In contrast to the more commonly used “alkaline” electrolyser, PEM is better suited to working with the intermittent nature of renewable energy sources like wind and solar that could provide electricity for hydrogen production.

While it has the advantage of being readily adaptable to large-scale hydrogen production, PEM systems still rely on catalysts based on metals that are rare, expensive or inefficient – and which ultimately make green hydrogen more expensive than fossil fuels.

GNS Science scientists (from left) Dr John Kennedy, Dr Michelle Cook and Dr Jerome Leveneur are working to make green hydrogen a viable future energy source for New Zealand. Image / GNS Science
GNS Science scientists (from left) Dr John Kennedy, Dr Michelle Cook and Dr Jerome Leveneur are working to make green hydrogen a viable future energy source for New Zealand. Image / GNS Science

The project’s leader, Dr John Kennedy, said New Zealand had a chance to be a “world leader” in the production and export of green hydrogen – shifting us from an importer to an exporter of energy.

Currently, New Zealand brought in about 60 per cent of its energy in the form of oil and coal – and green hydrogen offered a chance to make the country more self-sufficient. Specifically, hydrogen could replace fossil fuels for stationary power and transport industries that contributed 40 per cent of our greenhouse gas emissions.

“We’ll be working with partners from across New Zealand and around the world, developing our industry capability and creating innovative solutions which will lead to a globally-connected green hydrogen economy,” Kennedy said.

The project also aims to scale up the hydrogen industry by training engineers, scientists and technicians.

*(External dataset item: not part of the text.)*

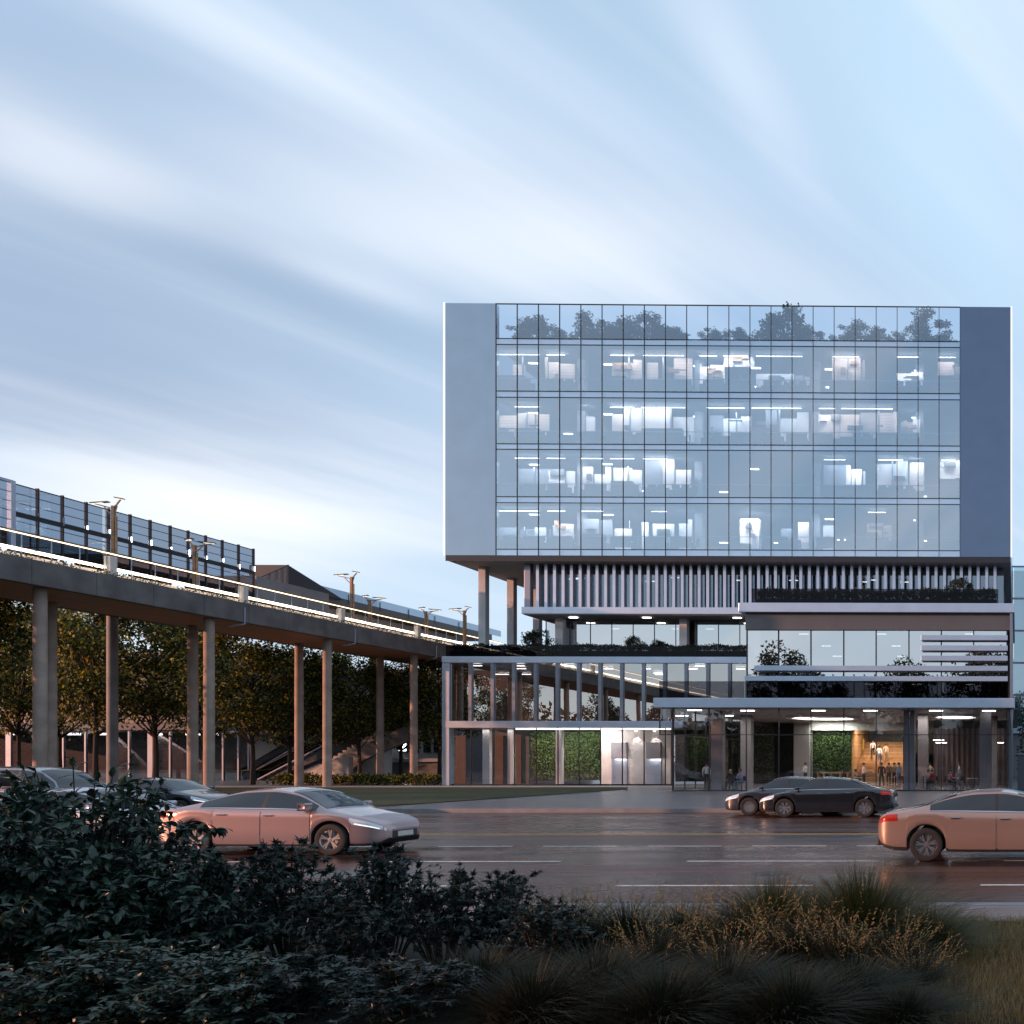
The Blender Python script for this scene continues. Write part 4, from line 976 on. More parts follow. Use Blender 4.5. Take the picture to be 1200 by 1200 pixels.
# trees and shrubs on the roof terrace behind the parapet glass
rp = [make_tree(50 + i, 3.0, .5, 1.15, 1, 2600, .16, M['leaf_roof'], 'roof_tree', .6, .06, 34) for i in range(3)]
rz_ = Zs[4][1] - .05
rs = [(618, .72), (637, .98), (662, .80), (692, .88), (714, .86), (738, 1.10), (766, .92), (790, .74), (815, .66), (836, .60), (866, .72), (892, .88), (921, 1.12), (948, .78), (975, .70), (1003, .74), (1030, .78), (1058, .82), (1086, 1.0), (1108, .6)]
plants = 0
for i, (px, s) in enumerate(rs):
    t = rp[i % 3] if i < 3 else copy_tree(rp[i % 3])
    Y = 74.3 + 1.2 * ((i * 7) % 3)
    side = 'from the left' if i < 10 else 'from the right'; n_ = i if i < 10 else 19 - i
    place(t, (ax(px, Y), Y, rz_), i * 1.7, f'bushy roof tree behind the top glass parapet, {ORD[n_]} {side}', (s * 1.8, s * 1.4, s * 1.10)); t['category'] = 'tree'; t['group'] = 'trees on the tower roof'
# broad trees across the street, met in the mirror glass
bp_ = [make_tree(80 + i, 17.5, 5.5, 6.0, 1, 5200, .55, M['leaf_far'], 'tall_tree', .7, .3, 60) for i in range(2)]
for i, (x, y, s) in enumerate([(-37, -31, 1.12), (-30, -38, .85), (-17.5, -32, 1.0), (-5, -30, 1.1), (1, -36, 1.12), (-64, -30, .75), (-78, -33, .8), (-96, -34, .75)]):
    t = bp_[i % 2] if i < 2 else copy_tree(bp_[i % 2])
    place(t, (x, y, 0), i * 1.3, f'broad tree across the street, {ORD[i]} of the row mirrored in the glass', s); t['category'] = 'tree'; t['group'] = 'trees across the street'
# leaves planted in boxes on the terraces
M['leaf_bright'] = leafmat('bright plant wall leaves', (.04, .09, .025), (.16, .24, .08), .5, .2)
def hedge(name, x0, x1, y0, y1, z0, z1, n, ls, m, label, seed, cat='hedge', wob=.35, parent=None):
    r = random.Random(seed); mb = MB()
    for i in range(n):
        x = r.uniform(x0, x1); hgt = z0 + (z1 - z0) * (1 - wob + wob * (.5 + .5 * math.sin(x * 2.3 + seed) * math.sin(x * .9)))
        p = Vector((x, r.uniform(y0, y1), z0 + (hgt - z0) * r.random() ** .7))
        leaf_quad(mb, p, rv(r) + Vector((0, -.3, .4)), rv(r) + Vector((0, -.6, .6)), ls * r.uniform(.7, 1.3), ls * .6)
    root = empty(name, ((x0 + x1) / 2, (y0 + y1) / 2, z0), label, cat)
    mb.build('foliage', m, root)
    if cat == 'plant wall': MB().box(x0, x1, y1 + .01, y1 + .08, z0, z1).build('backing', M['black'], root)
    mb = MB()
    for i in range(int((x1 - x0) / .5)): x = x0 + (i + .5) * .5; mb.tube([(x, (y0 + y1) / 2, z0), (x + r.uniform(-.1, .1), (y0 + y1) / 2, z0 + (z1 - z0) * .6)], .015, 5)
    mb.build('stem', M['bark'], root)
    return root
hedge('planter_hedge', px0 + .5, px1 - .2, PY + .3, PY + .85, pz(762), pz(754), 6000, .17, M['leaf_dark'], 'long low dark hedge in the terrace planter above the podium', 1)
hedge('planter_hedge', vx(882), vx(1167), VY + .65, VY + 1.45, vz(700), vz(686.5), 5200, .17, M['leaf_dark'], 'low dark hedge in the planter on the pavilion roof', 2)
hedge('green_wall', ax(622, 76.5), ax(703, 76.5), 76.4, 76.8, PZ + .3, pz(856), 5200, .15, M['leaf_bright'], 'lit green plant wall inside the podium shop windows', 3, 'plant wall', 0)
hedge('green_wall', ax(788, 76), ax(905, 76), 76.2, 76.6, PZ + .2, 4.9, 4600, .15, M['leaf_roof'], 'dim green plant wall behind the left part of the lobby', 4, 'plant wall', 0)
hedge('green_wall', ax(950, 79), ax(996.5, 79), 79.0, 79.4, PZ + .3, az(960, 857, 79), 4000, .15, M['leaf_bright'], 'bright green plant wall beside the timber lobby stair', 5, 'plant wall', 0)
area((ax(973, 77), 77.8, cz - .3), (R(25), 0, 0), 3, .3, 150, (.95, 1, .85))
hedge('green_wall', .15, 9, 60.6, 61.5, .3, 5.6, 3600, .22, M['leaf_dark'], 'dark climbing hedge above the grey garden wall at the right edge', 6, 'hedge', .1)
hedge('low_hedge', ax(318, 73), ax(512, 73), 72.6, 74, PZ, PZ + .9, 3400, .22, M['leaf_street'], 'low clipped hedge along the pale path under the footbridge', 8, 'hedge', .3)
sb = [make_tree(120 + i, 1.9, .15, 1.1, 1, 1900, .15, M['leaf_dark'], 'terrace_shrub', .5, .04, 34) for i in range(2)]
for i, (px, Y, zb, s, lb) in enumerate([(627, 73.2, pz(766), 1.05, 'rounded dark shrub on the terrace beside the tower columns'), (744, 73.2, pz(766), .78, 'rounded shrub before the terrace glazing, nearer its middle'), (772, 73.2, pz(766), .66, 'smaller shrub just right of the middle terrace shrub'),
                                       (1125, 59.4, vz(703), .82, 'large dark shrub on the pavilion roof'), (1098, 59.4, vz(703), .5, 'small shrub left of the large one on the pavilion roof')]):
    t = sb[i % 2] if i < 2 else copy_tree(sb[i % 2])
    place(t, (ax(px, Y), Y, zb), i, lb, s); t['category'] = 'shrub'; t['group'] = 'shrubs on the terraces'

# wood and an added dark bank across the street behind the viewpoint: what the lower glass mirrors
r = random.Random(90); mb = MB()
for i in range(22000):
    x = r.uniform(-320, 90); hgt = 9.5 + 2.2 * math.sin(x * .11) + 1.6 * math.sin(x * .37 + 1) + 1.0 * math.sin(x * 1.1)
    p = Vector((x, r.uniform(-62, -46), hgt * r.random() ** .7))
    leaf_quad(mb, p, rv(r), rv(r) + Vector((0, 0, .7)), 1.5 * r.uniform(.6, 1.3), 1.0)
tag(mb.build('woodland', M['leaf_far']), kind='stuff')

M['bank'] = mat('added dark backing bank', (.018, .022, .014), .95, 0, .35, .4, .5, 3)
vs = []; nx = 160
for i in range(nx + 1):
    x = -900 + 1300 * i / nx; hh = 9.2 + 1.6 * math.sin(x * .05) + 1.0 * math.sin(x * .17 + 2)
    for (y, z) in ((-52, -.02), (-58, hh * .75), (-64, hh), (-80, hh * .9), (-110, -.02)): vs.append((x, y, z))
mb = MB(); mb.add(vs, [(5 * i + k, 5 * i + 5 + k, 5 * i + 6 + k, 5 * i + 1 + k) for i in range(nx) for k in range(4)])
tag(mb.build('added_backing_bank', M['bank'], smooth=True), kind='structure')  # unseen bank added so no bright sky shows through the mirrored wood
# ------------------------------------------------------------------ cars
def pchip(xs, ys):
    xs = np.array(xs, float); ys = np.array(ys, float); h = np.diff(xs); dl = np.diff(ys) / h
    d = np.zeros_like(ys); d[0] = dl[0]; d[-1] = dl[-1]
    for i in range(1, len(xs) - 1):
        if dl[i - 1] * dl[i] > 0:
            w1 = 2 * h[i] + h[i - 1]; w2 = h[i] + 2 * h[i - 1]; d[i] = (w1 + w2) / (w1 / dl[i - 1] + w2 / dl[i])
    def f(x):
        x = min(max(x, xs[0]), xs[-1]); i = min(max(int(np.searchsorted(xs, x)) - 1, 0), len(h) - 1)
        t = (x - xs[i]) / h[i]; a = t * t * (3 - 2 * t)
        h10 = t * (1 - t) ** 2; h11 = t * t * (t - 1)
        return (1 - a) * ys[i] + a * ys[i + 1] + h[i] * (h10 * d[i] + h11 * d[i + 1])
    return f
SEDAN = dict(L=2.42, wb=(-1.42, 1.42), r=.335, roof=1.43,
    sh=[(-2.42, .74), (-2.36, .86), (-2.2, .95), (-1.5, .98), (-.4, .955), (.9, .93), (1.6, .85), (2.05, .75), (2.3, .65), (2.42, .52)],
    top=[(-2.42, .76), (-2.36, .885), (-2.2, .985), (-1.85, 1.04), (-1.5, 1.12), (-.95, 1.32), (-.4, 1.42), (.05, 1.435), (.5, 1.37), (.95, 1.16), (1.28, .985), (1.6, .905), (2.05, .795), (2.3, .675), (2.42, .535)],
    w=[(-2.42, .60), (-2.36, .74), (-2.15, .84), (-1.5, .905), (0, .915), (1.4, .91), (1.9, .85), (2.2, .76), (2.36, .62), (2.42, .48)],
    bot=[(-2.42, .46), (-2.3, .30), (-2.0, .22), (0, .19), (2.0, .19), (2.3, .22), (2.42, .34)], win=(-1.35, 1.12), ws=(.42, 1.22), rw=(-1.72, -.85), doors=((-.98, -.02), (.0, 1.02)))
SUV = dict(L=2.4, wb=(-1.42, 1.45), r=.37, roof=1.82,
    sh=[(-2.4, .85), (-2.34, 1.02), (-2.2, 1.10), (-1.5, 1.14), (0, 1.12), (1.0, 1.09), (1.7, 1.03), (2.1, .95), (2.32, .82), (2.4, .62)],
    top=[(-2.4, .9), (-2.36, 1.12), (-2.25, 1.45), (-2.05, 1.7), (-1.6, 1.80), (-.6, 1.84), (.1, 1.82), (.5, 1.74), (.95, 1.45), (1.25, 1.16), (1.6, 1.09), (2.1, .99), (2.32, .85), (2.4, .64)],
    w=[(-2.4, .74), (-2.34, .84), (-2.1, .91), (-1.4, .945), (0, .95), (1.4, .945), (1.95, .90), (2.25, .80), (2.4, .58)],
    bot=[(-2.4, .50), (-2.25, .36), (-1.9, .28), (0, .25), (1.9, .25), (2.25, .30), (2.4, .44)], win=(-1.95, 1.12), ws=(.5, 1.2), rw=(-2.3, -2.02), doors=((-1.0, -.02), (.0, 1.02)))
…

“The AETP funding will include grants, scholarships and placements to develop skills in the green hydrogen industry – to ensure that qualified people are available to fill the jobs that will be created as the industry grows,” GNS Science energy materials scientist Dr Michelle Cook said.

“We’re particularly focused on partnerships with iwi and wananga, to support the learning and development of rangatahi Māori in the energy sector.”

The horizon-scanning H2 Taranaki Roadmap, produced by local agencies, has already forecast that hydrogen will be increasingly produced using electricity to split water, with the only emission being oxygen.

The report found hydrogen could be utilised as a fuel, particularly for heavy vehicles, as a feedstock for products such as urea or methanol, or to store electrical energy for long periods of time from weeks to years.

A new network could include storage of hydrogen or synthetic natural gas in depleted gas fields, it said, and electricity generation using green hydrogen in Taranaki’s gas-fired peaker plants.

Earlier this year, New Zealand and German scientists joined forces in a new research alliance focused on advancing green hydrogen technology.

And last month, Christchurch-headquartered cryocooler developer AFCryo unveiled a new production system to provide a cheaper and more reliable way of generating green hydrogen.